The FapFapp, which is also called Holy Water and comes with a tagline ‘Jesus died for me so I’ll shake for him’ is only available in America, so we haven’t been able to play it. But here’s what we do know about it:
According to the Spanish design website Frances Moret, FapFapp is ‘an application for smartphones that it is about to make the act of “FAP FAP FAP” an onomatopoeia about male masturbation.
‘It’s generated a neutral graphic and visual code, always focusing on the elegance above the obvious.’
It’s a pretty design alright, all ice-cream parlour pink and black, and when ‘FAP’ is typed above ‘APP’ the As join to create a crude image of a penis.

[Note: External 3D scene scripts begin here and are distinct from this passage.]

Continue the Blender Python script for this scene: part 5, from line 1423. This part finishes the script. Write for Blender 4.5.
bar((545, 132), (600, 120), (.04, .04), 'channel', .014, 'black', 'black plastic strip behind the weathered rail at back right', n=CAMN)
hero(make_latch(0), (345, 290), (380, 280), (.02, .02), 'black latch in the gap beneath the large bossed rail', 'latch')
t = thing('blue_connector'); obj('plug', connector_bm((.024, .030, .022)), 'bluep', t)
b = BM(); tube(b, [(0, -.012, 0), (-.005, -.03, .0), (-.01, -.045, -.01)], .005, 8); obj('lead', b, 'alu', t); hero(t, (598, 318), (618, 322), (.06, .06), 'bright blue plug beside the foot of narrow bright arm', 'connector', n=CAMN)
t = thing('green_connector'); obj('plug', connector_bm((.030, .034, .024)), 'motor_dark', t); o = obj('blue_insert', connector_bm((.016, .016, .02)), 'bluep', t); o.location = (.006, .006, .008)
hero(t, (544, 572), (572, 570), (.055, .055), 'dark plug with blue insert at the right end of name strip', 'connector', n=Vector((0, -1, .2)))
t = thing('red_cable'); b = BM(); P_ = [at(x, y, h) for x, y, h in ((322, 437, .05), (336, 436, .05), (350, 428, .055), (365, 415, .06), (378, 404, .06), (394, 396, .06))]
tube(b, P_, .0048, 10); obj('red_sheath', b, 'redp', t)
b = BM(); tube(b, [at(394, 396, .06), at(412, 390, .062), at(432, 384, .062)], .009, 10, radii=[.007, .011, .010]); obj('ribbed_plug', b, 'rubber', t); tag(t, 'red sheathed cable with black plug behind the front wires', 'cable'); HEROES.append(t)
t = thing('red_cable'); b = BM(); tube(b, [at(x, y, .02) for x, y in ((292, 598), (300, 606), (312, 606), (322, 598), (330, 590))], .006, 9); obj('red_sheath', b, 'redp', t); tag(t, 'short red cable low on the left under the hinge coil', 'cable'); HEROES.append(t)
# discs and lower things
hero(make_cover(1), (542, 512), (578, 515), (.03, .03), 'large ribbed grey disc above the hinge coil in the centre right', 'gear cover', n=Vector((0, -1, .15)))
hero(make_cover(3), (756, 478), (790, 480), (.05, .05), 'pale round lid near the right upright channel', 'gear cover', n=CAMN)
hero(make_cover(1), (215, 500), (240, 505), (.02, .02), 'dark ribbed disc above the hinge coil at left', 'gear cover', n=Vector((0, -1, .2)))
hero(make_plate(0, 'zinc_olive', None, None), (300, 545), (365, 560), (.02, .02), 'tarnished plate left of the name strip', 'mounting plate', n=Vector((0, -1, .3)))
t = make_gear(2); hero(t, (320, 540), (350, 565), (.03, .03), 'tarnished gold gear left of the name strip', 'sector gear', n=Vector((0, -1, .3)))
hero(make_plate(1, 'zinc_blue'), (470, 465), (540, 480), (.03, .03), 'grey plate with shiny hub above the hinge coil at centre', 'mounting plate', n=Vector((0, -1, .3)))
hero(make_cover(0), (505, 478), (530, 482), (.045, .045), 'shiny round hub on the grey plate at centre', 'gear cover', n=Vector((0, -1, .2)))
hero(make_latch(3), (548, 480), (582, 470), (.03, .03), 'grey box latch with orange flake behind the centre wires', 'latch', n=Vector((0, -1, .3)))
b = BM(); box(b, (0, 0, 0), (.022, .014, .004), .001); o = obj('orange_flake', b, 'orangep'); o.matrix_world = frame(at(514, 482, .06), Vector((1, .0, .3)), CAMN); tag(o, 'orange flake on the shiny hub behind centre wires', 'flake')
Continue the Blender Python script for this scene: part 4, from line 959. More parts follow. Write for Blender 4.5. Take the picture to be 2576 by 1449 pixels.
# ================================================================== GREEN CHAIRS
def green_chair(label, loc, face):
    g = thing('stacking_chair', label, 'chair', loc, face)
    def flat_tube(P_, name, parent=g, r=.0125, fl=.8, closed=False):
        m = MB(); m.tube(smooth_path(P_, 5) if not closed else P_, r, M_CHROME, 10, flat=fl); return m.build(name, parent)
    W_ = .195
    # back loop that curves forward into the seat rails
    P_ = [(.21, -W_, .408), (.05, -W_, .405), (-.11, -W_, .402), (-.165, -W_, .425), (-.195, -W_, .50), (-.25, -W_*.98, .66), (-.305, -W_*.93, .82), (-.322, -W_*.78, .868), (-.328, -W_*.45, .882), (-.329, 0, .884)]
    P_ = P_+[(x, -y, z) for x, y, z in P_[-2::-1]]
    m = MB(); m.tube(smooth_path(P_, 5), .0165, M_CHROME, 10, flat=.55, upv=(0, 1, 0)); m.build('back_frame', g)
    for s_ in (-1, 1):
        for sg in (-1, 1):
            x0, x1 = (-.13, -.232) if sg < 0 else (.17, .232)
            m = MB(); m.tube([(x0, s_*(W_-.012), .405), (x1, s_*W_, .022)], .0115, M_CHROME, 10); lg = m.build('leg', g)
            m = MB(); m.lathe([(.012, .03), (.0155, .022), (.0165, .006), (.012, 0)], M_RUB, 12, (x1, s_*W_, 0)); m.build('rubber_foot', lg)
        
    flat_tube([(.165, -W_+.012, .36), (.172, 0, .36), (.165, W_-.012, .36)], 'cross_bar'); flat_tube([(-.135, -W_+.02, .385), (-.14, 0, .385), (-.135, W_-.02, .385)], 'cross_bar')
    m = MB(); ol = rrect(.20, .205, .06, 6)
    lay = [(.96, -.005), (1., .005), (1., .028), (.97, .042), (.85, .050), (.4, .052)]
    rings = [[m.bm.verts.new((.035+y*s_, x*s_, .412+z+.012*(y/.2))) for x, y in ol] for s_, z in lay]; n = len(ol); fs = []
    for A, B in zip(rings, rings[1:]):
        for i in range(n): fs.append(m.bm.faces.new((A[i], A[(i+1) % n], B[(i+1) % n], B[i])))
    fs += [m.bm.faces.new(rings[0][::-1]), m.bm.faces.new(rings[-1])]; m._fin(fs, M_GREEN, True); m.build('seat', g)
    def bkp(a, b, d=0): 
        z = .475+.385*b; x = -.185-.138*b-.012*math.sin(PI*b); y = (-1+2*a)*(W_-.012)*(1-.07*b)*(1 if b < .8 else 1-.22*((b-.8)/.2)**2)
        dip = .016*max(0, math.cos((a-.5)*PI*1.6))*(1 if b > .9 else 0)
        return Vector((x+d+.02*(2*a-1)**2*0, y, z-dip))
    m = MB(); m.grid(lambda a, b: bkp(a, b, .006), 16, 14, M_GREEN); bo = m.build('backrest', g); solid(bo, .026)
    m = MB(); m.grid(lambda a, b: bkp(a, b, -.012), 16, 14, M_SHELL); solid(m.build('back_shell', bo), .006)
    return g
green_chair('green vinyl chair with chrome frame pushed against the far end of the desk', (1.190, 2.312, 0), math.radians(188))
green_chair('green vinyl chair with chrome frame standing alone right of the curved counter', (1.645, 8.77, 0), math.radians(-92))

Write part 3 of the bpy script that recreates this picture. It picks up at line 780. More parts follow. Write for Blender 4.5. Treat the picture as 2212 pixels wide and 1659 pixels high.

But the point? Well, you’re meant to take the phone and ‘fap’ it, using your best wank movement. Once you’ve shaken it you get a score (which you can compare to other players' on an international leaderboard) and the phone congratulates you with comments like: ‘Your phone is pregnant!’
Another slogan for the app is: ‘I’m such a good lover because I practice a lot on my own. Shake it.’ We think it’s meant to encourage people to not wank throughout lent, which started today. But on a deeper level, it’s taking away wanking –which is only a waste of time if you consider making yourself happy a waste of time – and replacing it with competitive abstension.
You need not look any further than the severe lack of names for female wanking compared to male wanking to realise that teaching people how to pleasure themselves, especially women, is no bad thing. But if ever there comes a day we’re deferring our deepest sensual desires to a computer, checking if the computer agrees first BEFORE giving ourselves a go on the old digital love train, then please can the ‘Tap App’ be invented, the one which taps us on the shoulder and tells us: ‘Um, mate, that’s really weird.’